Gruending note to blog followers

Dear Friends: After more than 10 years of posting regularly to my Pulpit and Politics blog, I have been mainly silent for the past few months, but I will pick up the pace again this fall. There are several reasons why I have been less active than usual.

A new book of mine, Speeches That Changed Canada, was published in April 2018 and I have been doing quite a lot of work to publicize it. That has included my creating a second blog, called Great Canadian Speeches, on which I have been posting significant speeches made by Canadians over the past 150 or so years. If you don’t already follow that blog, I would very much like to have you do so.

I have also been fulfilling a promise to sort through some of my papers, particularly from my time in politics, and get them to the Saskatchewan Archives in Regina. I had a number of banker’s boxes in the trunk of our car when we made a trip out to Saskatchewan this past summer, and I was pleased to turn them over. There are more such boxes to come.

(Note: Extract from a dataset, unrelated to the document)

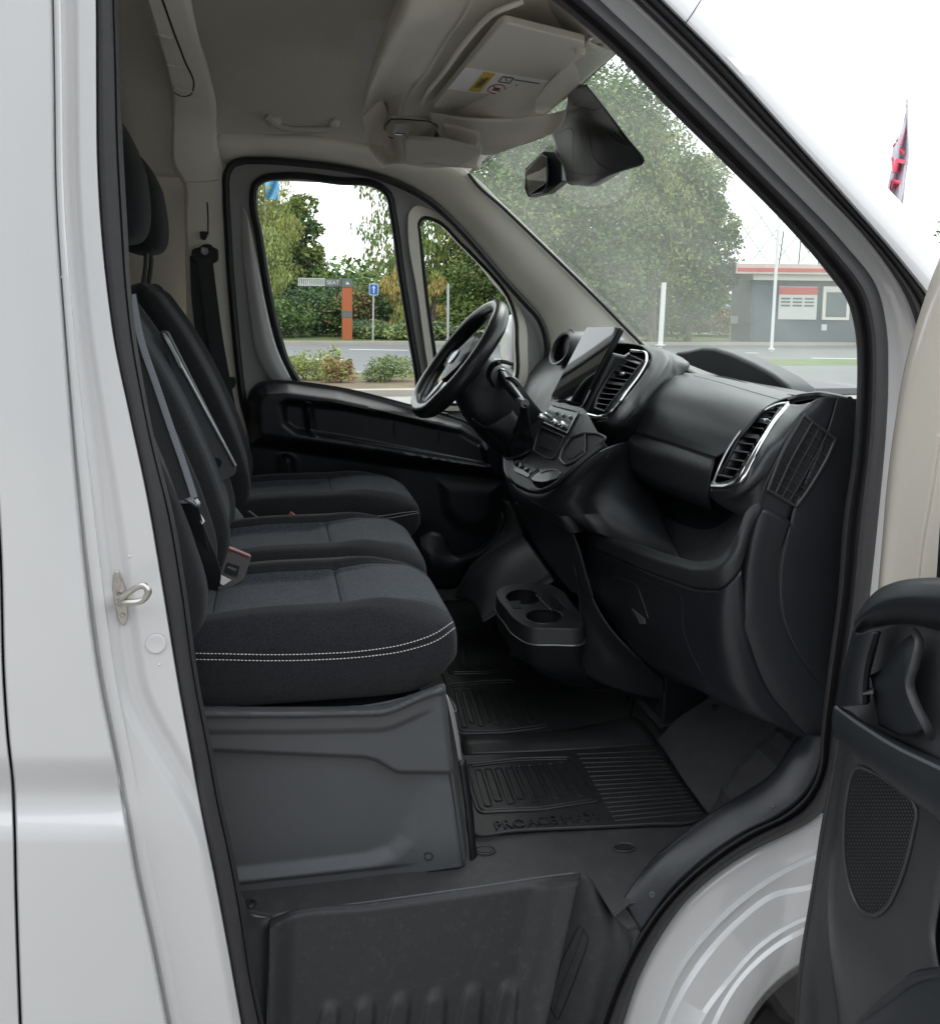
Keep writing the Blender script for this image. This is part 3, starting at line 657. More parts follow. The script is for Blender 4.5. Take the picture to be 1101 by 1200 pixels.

Finally, my wife Martha and I took a long, leisurely drive out to Saskatchewan in July into August, and I also took a holiday from doing any writing  — okay, I did post some photos and quick observations on Facebook about the wonders of our country.

On our holiday, we saw a lot of old friends and were able to do events related to book promotion in Regina and Winnipeg. We were also fortunate to participate in two family reunions — one on each side. Martha’s family gets together often, but on my (Gruending) side it was a first that coincided with a remarkable book of family history researched and compiled by several of my cousins.

There are no longer any buildings on the Gruending homestead about 60 kilometres to the north and west of Humboldt, Saskatchewan. But we were able to drive the back roads nearby and to visit an old church and the graveyards in which our grandparents, parents, relatives and friends are buried. It was a deeply satisfying experience.

I hope that your summer has been equally good. Such experiences do remind us that there is much that is good and solid in our lives and communities, despite what often seem to be the overwhelming challenges that we face as citizens of the world.

It is those challenges that I will return to writing about when I begin, soon, to post to my Pulpit and Politics blog once again.